:: Dataset extract

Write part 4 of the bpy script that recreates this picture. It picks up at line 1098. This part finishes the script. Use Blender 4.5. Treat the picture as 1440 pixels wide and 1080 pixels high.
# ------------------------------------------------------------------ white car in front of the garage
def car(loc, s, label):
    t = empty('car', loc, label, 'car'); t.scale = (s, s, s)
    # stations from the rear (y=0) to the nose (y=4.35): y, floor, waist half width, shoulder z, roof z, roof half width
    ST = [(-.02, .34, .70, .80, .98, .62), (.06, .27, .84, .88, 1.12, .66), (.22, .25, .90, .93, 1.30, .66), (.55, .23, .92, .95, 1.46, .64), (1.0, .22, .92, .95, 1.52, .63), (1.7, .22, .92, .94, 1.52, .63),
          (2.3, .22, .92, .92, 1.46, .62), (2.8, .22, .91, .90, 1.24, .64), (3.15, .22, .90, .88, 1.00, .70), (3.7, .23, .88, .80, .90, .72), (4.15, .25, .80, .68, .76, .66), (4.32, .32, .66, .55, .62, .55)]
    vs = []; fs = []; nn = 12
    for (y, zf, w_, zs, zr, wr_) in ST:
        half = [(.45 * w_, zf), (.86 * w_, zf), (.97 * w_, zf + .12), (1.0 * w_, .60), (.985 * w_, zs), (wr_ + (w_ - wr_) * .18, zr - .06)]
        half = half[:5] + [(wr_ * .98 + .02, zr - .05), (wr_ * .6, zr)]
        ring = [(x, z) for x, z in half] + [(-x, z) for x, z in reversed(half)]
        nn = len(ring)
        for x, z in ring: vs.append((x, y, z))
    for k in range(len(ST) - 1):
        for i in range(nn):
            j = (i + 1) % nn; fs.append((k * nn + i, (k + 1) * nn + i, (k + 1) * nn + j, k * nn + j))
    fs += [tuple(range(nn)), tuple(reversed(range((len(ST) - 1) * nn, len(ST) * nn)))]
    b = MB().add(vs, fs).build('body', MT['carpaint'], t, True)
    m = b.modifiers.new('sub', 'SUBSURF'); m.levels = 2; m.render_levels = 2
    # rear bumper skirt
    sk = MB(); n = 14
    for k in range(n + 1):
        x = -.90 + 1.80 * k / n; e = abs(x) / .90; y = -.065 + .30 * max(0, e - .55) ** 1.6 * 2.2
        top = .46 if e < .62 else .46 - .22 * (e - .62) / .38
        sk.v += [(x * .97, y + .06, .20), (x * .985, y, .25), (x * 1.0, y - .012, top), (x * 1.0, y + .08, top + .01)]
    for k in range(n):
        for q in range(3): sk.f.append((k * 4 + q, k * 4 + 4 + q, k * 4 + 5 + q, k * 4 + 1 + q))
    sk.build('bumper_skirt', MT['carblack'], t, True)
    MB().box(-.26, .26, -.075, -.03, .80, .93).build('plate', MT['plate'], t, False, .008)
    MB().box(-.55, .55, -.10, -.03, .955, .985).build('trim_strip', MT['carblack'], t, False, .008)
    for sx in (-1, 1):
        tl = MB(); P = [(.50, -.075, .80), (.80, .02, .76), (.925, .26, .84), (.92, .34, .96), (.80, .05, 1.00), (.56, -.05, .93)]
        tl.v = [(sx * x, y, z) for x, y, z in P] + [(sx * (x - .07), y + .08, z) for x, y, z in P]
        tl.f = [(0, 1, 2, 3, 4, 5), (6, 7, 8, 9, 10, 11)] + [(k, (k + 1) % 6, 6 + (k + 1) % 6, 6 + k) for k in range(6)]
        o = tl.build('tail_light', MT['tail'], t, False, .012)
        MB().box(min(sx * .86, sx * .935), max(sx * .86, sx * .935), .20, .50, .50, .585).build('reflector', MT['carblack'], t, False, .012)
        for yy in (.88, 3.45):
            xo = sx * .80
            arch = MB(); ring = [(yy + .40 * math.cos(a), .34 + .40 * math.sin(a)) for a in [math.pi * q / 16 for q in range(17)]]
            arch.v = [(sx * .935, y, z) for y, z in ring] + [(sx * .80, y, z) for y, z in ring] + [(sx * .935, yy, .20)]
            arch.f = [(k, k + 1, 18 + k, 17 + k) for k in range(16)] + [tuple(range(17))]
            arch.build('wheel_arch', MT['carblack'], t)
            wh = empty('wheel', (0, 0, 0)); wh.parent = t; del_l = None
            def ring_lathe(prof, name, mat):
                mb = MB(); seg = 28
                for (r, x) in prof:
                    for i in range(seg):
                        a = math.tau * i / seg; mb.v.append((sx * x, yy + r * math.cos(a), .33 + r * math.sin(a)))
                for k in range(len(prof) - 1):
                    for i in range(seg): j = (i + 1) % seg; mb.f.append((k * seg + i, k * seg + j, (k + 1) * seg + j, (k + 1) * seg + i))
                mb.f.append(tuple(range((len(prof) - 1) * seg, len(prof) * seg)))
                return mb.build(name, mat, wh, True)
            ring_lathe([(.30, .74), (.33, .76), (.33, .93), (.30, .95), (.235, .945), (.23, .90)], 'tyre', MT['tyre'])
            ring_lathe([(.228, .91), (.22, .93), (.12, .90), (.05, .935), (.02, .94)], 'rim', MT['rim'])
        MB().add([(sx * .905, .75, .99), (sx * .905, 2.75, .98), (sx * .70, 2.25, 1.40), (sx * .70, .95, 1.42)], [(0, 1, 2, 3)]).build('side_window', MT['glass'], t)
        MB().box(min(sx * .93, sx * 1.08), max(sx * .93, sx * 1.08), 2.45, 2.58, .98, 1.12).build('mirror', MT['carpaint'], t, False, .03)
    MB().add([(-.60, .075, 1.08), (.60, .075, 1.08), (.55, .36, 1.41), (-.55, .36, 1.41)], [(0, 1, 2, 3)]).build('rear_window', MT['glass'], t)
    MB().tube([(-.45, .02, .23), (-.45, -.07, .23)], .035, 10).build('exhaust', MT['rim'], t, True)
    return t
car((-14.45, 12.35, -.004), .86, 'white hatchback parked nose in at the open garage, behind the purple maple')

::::

> Task goal
Output all of the data again, exactly.

> Output for this task
Write part 4 of the bpy script that recreates this picture. It picks up at line 1098. This part finishes the script. Use Blender 4.5. Treat the picture as 1440 pixels wide and 1080 pixels high.
# ------------------------------------------------------------------ white car in front of the garage
def car(loc, s, label):
    t = empty('car', loc, label, 'car'); t.scale = (s, s, s)
    # stations from the rear (y=0) to the nose (y=4.35): y, floor, waist half width, shoulder z, roof z, roof half width
    ST = [(-.02, .34, .70, .80, .98, .62), (.06, .27, .84, .88, 1.12, .66), (.22, .25, .90, .93, 1.30, .66), (.55, .23, .92, .95, 1.46, .64), (1.0, .22, .92, .95, 1.52, .63), (1.7, .22, .92, .94, 1.52, .63),
          (2.3, .22, .92, .92, 1.46, .62), (2.8, .22, .91, .90, 1.24, .64), (3.15, .22, .90, .88, 1.00, .70), (3.7, .23, .88, .80, .90, .72), (4.15, .25, .80, .68, .76, .66), (4.32, .32, .66, .55, .62, .55)]
    vs = []; fs = []; nn = 12
    for (y, zf, w_, zs, zr, wr_) in ST:
        half = [(.45 * w_, zf), (.86 * w_, zf), (.97 * w_, zf + .12), (1.0 * w_, .60), (.985 * w_, zs), (wr_ + (w_ - wr_) * .18, zr - .06)]
        half = half[:5] + [(wr_ * .98 + .02, zr - .05), (wr_ * .6, zr)]
        ring = [(x, z) for x, z in half] + [(-x, z) for x, z in reversed(half)]
        nn = len(ring)
        for x, z in ring: vs.append((x, y, z))
    for k in range(len(ST) - 1):
        for i in range(nn):
            j = (i + 1) % nn; fs.append((k * nn + i, (k + 1) * nn + i, (k + 1) * nn + j, k * nn + j))
    fs += [tuple(range(nn)), tuple(reversed(range((len(ST) - 1) * nn, len(ST) * nn)))]
    b = MB().add(vs, fs).build('body', MT['carpaint'], t, True)
    m = b.modifiers.new('sub', 'SUBSURF'); m.levels = 2; m.render_levels = 2
    # rear bumper skirt
    sk = MB(); n = 14
    for k in range(n + 1):
        x = -.90 + 1.80 * k / n; e = abs(x) / .90; y = -.065 + .30 * max(0, e - .55) ** 1.6 * 2.2
        top = .46 if e < .62 else .46 - .22 * (e - .62) / .38
        sk.v += [(x * .97, y + .06, .20), (x * .985, y, .25), (x * 1.0, y - .012, top), (x * 1.0, y + .08, top + .01)]
    for k in range(n):
        for q in range(3): sk.f.append((k * 4 + q, k * 4 + 4 + q, k * 4 + 5 + q, k * 4 + 1 + q))
    sk.build('bumper_skirt', MT['carblack'], t, True)
    MB().box(-.26, .26, -.075, -.03, .80, .93).build('plate', MT['plate'], t, False, .008)
    MB().box(-.55, .55, -.10, -.03, .955, .985).build('trim_strip', MT['carblack'], t, False, .008)
    for sx in (-1, 1):
        tl = MB(); P = [(.50, -.075, .80), (.80, .02, .76), (.925, .26, .84), (.92, .34, .96), (.80, .05, 1.00), (.56, -.05, .93)]
        tl.v = [(sx * x, y, z) for x, y, z in P] + [(sx * (x - .07), y + .08, z) for x, y, z in P]
        tl.f = [(0, 1, 2, 3, 4, 5), (6, 7, 8, 9, 10, 11)] + [(k, (k + 1) % 6, 6 + (k + 1) % 6, 6 + k) for k in range(6)]
        o = tl.build('tail_light', MT['tail'], t, False, .012)
        MB().box(min(sx * .86, sx * .935), max(sx * .86, sx * .935), .20, .50, .50, .585).build('reflector', MT['carblack'], t, False, .012)
        for yy in (.88, 3.45):
            xo = sx * .80
            arch = MB(); ring = [(yy + .40 * math.cos(a), .34 + .40 * math.sin(a)) for a in [math.pi * q / 16 for q in range(17)]]
            arch.v = [(sx * .935, y, z) for y, z in ring] + [(sx * .80, y, z) for y, z in ring] + [(sx * .935, yy, .20)]
            arch.f = [(k, k + 1, 18 + k, 17 + k) for k in range(16)] + [tuple(range(17))]
            arch.build('wheel_arch', MT['carblack'], t)
            wh = empty('wheel', (0, 0, 0)); wh.parent = t; del_l = None
            def ring_lathe(prof, name, mat):
                mb = MB(); seg = 28
                for (r, x) in prof:
                    for i in range(seg):
                        a = math.tau * i / seg; mb.v.append((sx * x, yy + r * math.cos(a), .33 + r * math.sin(a)))
                for k in range(len(prof) - 1):
                    for i in range(seg): j = (i + 1) % seg; mb.f.append((k * seg + i, k * seg + j, (k + 1) * seg + j, (k + 1) * seg + i))
                mb.f.append(tuple(range((len(prof) - 1) * seg, len(prof) * seg)))
                return mb.build(name, mat, wh, True)
            ring_lathe([(.30, .74), (.33, .76), (.33, .93), (.30, .95), (.235, .945), (.23, .90)], 'tyre', MT['tyre'])
            ring_lathe([(.228, .91), (.22, .93), (.12, .90), (.05, .935), (.02, .94)], 'rim', MT['rim'])
        MB().add([(sx * .905, .75, .99), (sx * .905, 2.75, .98), (sx * .70, 2.25, 1.40), (sx * .70, .95, 1.42)], [(0, 1, 2, 3)]).build('side_window', MT['glass'], t)
        MB().box(min(sx * .93, sx * 1.08), max(sx * .93, sx * 1.08), 2.45, 2.58, .98, 1.12).build('mirror', MT['carpaint'], t, False, .03)
    MB().add([(-.60, .075, 1.08), (.60, .075, 1.08), (.55, .36, 1.41), (-.55, .36, 1.41)], [(0, 1, 2, 3)]).build('rear_window', MT['glass'], t)
    MB().tube([(-.45, .02, .23), (-.45, -.07, .23)], .035, 10).build('exhaust', MT['rim'], t, True)
    return t
car((-14.45, 12.35, -.004), .86, 'white hatchback parked nose in at the open garage, behind the purple maple')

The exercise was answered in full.